> **Job**
Set the lines down again exactly, first line through the line that contains "return P[pi, i]*(1-fr)+P[pi, i+1]*fr", with no pictures.
== Source data ==
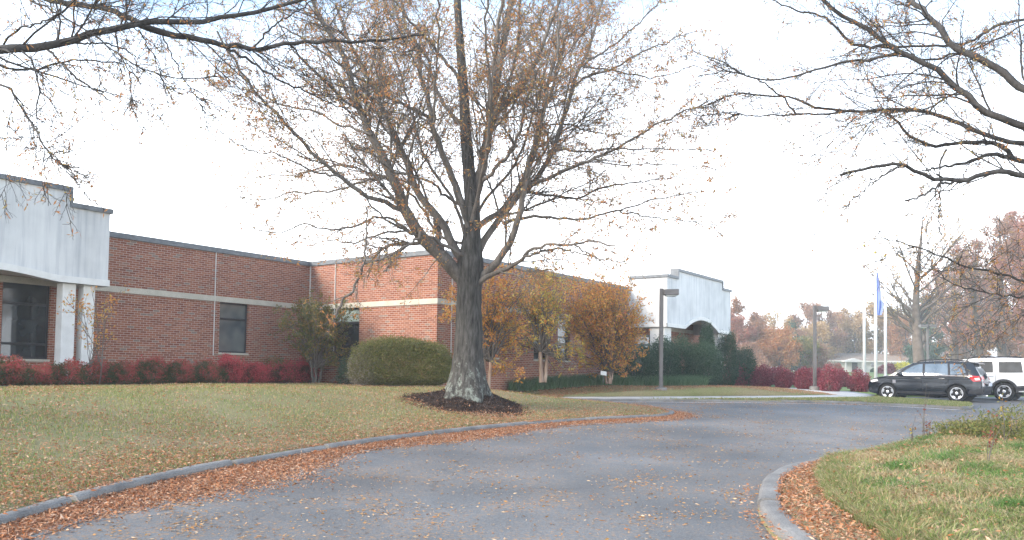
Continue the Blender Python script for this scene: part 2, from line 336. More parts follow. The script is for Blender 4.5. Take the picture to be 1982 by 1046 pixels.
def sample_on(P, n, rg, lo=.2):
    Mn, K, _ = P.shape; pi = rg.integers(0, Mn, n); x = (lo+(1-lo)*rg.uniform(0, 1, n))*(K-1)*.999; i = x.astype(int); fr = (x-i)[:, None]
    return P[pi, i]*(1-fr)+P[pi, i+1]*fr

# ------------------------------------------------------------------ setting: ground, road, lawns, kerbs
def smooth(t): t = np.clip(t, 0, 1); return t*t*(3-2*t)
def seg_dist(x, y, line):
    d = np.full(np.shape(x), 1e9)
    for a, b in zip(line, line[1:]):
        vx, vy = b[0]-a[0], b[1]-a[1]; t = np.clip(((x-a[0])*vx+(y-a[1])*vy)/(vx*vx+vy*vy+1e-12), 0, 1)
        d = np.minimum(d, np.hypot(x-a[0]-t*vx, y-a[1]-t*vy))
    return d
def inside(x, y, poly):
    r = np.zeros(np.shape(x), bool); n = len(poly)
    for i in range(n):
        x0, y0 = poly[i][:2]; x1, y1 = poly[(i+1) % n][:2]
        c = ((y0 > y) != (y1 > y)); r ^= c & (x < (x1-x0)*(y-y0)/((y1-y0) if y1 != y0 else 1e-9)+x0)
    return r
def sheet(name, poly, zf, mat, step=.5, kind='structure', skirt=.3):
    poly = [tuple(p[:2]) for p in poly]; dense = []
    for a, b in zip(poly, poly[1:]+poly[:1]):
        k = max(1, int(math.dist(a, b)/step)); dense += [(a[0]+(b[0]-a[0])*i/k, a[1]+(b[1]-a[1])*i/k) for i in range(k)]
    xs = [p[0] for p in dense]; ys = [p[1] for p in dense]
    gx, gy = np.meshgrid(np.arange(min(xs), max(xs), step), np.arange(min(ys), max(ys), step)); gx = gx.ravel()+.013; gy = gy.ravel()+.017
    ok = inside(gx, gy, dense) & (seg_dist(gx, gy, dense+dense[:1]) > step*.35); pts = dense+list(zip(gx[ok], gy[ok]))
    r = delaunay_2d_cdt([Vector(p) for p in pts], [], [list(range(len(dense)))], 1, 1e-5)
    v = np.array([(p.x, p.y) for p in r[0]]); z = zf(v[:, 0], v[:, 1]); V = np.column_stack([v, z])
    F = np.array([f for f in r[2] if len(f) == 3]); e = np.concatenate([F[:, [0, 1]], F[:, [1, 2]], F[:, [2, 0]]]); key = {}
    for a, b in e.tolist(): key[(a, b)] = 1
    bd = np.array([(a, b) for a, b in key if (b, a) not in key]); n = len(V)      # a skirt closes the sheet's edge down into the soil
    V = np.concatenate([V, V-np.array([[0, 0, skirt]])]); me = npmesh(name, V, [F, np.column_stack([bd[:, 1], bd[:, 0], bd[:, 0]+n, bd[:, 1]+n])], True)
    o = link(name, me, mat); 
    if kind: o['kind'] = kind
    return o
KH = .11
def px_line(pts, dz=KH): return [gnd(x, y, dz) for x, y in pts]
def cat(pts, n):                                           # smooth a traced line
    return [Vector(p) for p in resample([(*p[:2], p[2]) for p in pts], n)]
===
> **Answer for this exercise**
Continue the Blender Python script for this scene: part 2, from line 336. More parts follow. The script is for Blender 4.5. Take the picture to be 1982 by 1046 pixels.
def sample_on(P, n, rg, lo=.2):
    Mn, K, _ = P.shape; pi = rg.integers(0, Mn, n); x = (lo+(1-lo)*rg.uniform(0, 1, n))*(K-1)*.999; i = x.astype(int); fr = (x-i)[:, None]
    return P[pi, i]*(1-fr)+P[pi, i+1]*fr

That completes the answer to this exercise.